Becoming Adventure Ready
Why the best training plan is the one that lets you say yes to what excites you
For my 30th birthday last month, six buddies and I completed the Skyline Traverse, an 18-mile trail adventure that climbs five peaks in Boulder, CO.
I am grateful to not only have friends who say yes to type 2 fun, but who are adventure ready and fit enough to follow through.
What does it mean to be adventure ready?
In my mind, it means being ready to heed the call. Being prepared to spontaneously jump at an opportunity that excites you.
According to Coach Chris, there are four demands an athlete needs to be genuinely ready—for the mountains, the water, the field, the unexpected:
The Engine: power, energy delivery capacity, and relative strength
Stamina: significant output, recovered and repeated (work capacity under pressure)
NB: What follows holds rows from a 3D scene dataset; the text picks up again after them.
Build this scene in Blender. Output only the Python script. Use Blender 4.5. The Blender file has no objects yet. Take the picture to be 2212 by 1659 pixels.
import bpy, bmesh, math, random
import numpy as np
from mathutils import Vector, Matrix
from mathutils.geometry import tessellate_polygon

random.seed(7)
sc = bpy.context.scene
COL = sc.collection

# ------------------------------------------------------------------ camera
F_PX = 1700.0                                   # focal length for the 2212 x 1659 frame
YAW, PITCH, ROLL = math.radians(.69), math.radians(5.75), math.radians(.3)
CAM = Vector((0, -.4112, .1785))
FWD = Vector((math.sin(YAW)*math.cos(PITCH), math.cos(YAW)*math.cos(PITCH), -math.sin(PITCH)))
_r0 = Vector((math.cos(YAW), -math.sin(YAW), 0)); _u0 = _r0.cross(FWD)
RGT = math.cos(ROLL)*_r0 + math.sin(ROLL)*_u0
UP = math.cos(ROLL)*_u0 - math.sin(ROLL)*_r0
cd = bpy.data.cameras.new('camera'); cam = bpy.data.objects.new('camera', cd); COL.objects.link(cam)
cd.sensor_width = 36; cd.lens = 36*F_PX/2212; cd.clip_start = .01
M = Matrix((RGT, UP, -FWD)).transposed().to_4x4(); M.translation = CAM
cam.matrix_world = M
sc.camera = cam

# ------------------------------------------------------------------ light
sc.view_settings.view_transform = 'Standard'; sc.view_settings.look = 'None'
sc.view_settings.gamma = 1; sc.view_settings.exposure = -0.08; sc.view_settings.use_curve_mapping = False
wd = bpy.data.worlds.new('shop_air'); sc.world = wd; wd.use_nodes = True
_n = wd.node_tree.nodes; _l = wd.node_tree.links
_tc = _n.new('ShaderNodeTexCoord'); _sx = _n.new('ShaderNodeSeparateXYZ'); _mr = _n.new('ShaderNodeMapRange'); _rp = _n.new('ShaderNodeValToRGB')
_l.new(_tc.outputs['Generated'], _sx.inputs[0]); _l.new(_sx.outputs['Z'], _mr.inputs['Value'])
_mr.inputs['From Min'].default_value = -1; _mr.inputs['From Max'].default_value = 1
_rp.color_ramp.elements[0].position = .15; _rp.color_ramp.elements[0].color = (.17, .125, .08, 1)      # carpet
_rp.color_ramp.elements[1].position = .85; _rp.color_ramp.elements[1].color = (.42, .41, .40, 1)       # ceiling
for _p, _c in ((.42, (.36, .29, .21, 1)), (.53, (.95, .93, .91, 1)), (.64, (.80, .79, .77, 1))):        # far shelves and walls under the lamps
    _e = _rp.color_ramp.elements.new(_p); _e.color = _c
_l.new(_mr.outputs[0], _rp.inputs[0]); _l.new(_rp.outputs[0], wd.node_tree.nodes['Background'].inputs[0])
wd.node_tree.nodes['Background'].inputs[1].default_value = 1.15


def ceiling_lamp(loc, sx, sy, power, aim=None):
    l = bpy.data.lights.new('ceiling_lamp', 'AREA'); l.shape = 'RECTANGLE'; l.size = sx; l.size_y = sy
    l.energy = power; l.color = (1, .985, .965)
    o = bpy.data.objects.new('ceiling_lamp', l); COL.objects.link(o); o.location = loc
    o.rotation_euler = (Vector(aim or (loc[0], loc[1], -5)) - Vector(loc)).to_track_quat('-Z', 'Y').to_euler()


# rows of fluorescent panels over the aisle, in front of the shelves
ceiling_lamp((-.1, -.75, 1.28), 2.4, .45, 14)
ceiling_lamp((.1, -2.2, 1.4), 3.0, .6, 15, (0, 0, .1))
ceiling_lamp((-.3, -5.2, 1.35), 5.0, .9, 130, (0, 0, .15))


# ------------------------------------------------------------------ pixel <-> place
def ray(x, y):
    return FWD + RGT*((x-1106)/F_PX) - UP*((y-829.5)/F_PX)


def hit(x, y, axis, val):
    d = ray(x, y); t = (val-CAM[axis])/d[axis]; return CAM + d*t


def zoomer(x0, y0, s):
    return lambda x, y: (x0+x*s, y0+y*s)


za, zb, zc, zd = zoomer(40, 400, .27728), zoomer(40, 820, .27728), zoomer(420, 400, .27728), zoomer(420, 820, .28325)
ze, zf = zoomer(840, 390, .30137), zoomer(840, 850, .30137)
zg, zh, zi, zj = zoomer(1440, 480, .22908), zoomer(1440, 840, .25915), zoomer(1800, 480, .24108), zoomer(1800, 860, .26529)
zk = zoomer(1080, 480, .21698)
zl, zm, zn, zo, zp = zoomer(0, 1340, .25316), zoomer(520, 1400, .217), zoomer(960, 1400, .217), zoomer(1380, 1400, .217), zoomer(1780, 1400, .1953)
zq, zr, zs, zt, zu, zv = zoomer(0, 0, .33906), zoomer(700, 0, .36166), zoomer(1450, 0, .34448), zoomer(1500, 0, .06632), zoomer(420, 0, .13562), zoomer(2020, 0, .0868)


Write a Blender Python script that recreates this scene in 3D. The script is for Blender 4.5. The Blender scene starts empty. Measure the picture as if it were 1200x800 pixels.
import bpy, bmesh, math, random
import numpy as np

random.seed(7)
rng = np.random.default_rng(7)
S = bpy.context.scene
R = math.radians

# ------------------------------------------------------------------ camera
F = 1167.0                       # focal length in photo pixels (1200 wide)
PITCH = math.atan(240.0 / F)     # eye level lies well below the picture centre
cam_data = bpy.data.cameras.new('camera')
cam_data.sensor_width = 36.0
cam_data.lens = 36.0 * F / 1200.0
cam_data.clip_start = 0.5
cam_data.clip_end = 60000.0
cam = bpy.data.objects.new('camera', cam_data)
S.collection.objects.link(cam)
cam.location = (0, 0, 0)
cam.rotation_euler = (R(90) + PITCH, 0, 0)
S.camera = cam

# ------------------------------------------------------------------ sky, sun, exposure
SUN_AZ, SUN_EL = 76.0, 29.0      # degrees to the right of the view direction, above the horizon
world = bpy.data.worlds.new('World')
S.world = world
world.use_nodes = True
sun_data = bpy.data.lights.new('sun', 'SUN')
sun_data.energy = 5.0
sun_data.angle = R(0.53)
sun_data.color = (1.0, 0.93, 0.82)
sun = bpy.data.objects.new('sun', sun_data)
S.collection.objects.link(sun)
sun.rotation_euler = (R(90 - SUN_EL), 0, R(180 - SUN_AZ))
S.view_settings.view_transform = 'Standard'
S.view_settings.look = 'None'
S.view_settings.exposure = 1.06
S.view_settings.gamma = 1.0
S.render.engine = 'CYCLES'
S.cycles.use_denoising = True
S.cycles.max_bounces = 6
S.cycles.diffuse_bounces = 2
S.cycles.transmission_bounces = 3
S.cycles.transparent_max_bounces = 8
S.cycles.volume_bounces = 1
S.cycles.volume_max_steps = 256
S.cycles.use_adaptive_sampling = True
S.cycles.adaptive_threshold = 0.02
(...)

Endurance: the ability to keep going when stopping becomes an option (staying in it)
Durability: don’t break (anti-fragile)
Adventure ready is built on the ordinary days, when no one is watching, so that when the extraordinary moment arrives, the answer can be a yes.
It’s a lifestyle. It doesn’t require 20-hour training weeks, but it does require consistency, which rewards you with availability and improved performance “out there.” Moving faster when speed matters. Sustaining effort when time matters. Functioning under fatigue when clarity matters.
In the outdoor environment, performance is not measured by TrainingPeaks metrics. It is measured by successful execution, event completion, safety, and longevity—so you can keep saying yes to what’s next.
Adventure ready is a framework, not a formula, and that kind of readiness is built in weekly habits and daily execution.
Reading Chris’s Substack reminded me of a conversation I had with my Better’men’t buddies at our annual men’s group retreat a few months ago.
My friend Ev, a busy dad and finance professional, said he wanted to get to a place where at any moment, he can get race ready in six weeks.
For Ev, that’s competing in HYROX competitions with his wife. For my client Ben, that’s climbing Colorado 14ers. For me, it’s racing 70.3 and Ironman triathlons.
While the goal may differ, the approach is the same—build a strong foundation of fitness. This foundation provides athletes the opportunity to go into a sport-specific block and race at a high level just 6-12 weeks later.
I’m competing at Boise 70.3 in July and the Ironman World Championship in Kona in October; however, I may decide to drop into Boulder 70.3, now a hometown race for me, next month along with three of my Forge Performance Coaching athletes.
For over a year, I’ve set floors for myself each week. These minimum goals across swimming, cycling, and running ensure consistency.
This winter, my floors were the following:
Swimming: 10,000 yards/week
Cycling: 5 hours/week
Running: 10 miles/week
Now that my first race of the season is just weeks away, I’m increasing my volume and intensity, and am preparing to harvest the fruits of my labor.
As an endurance and performance coach, I’m often asked, “What’s the secret?” Sadly, there is none. There are no shortcuts in endurance.
Build your foundation, brick by brick. Do the boring, normal work, the kind that doesn’t get lots of kudos on Strava, for an abnormal period of time. Commit to the process week after week, month after month, year after year. Raising your long-term average is the game.
The bad news? It just takes time.
The good news? It just takes time.
Set weekly floors or minimums for yourself, and stick to them, so that when adventure calls, you don’t hesitate—you just go.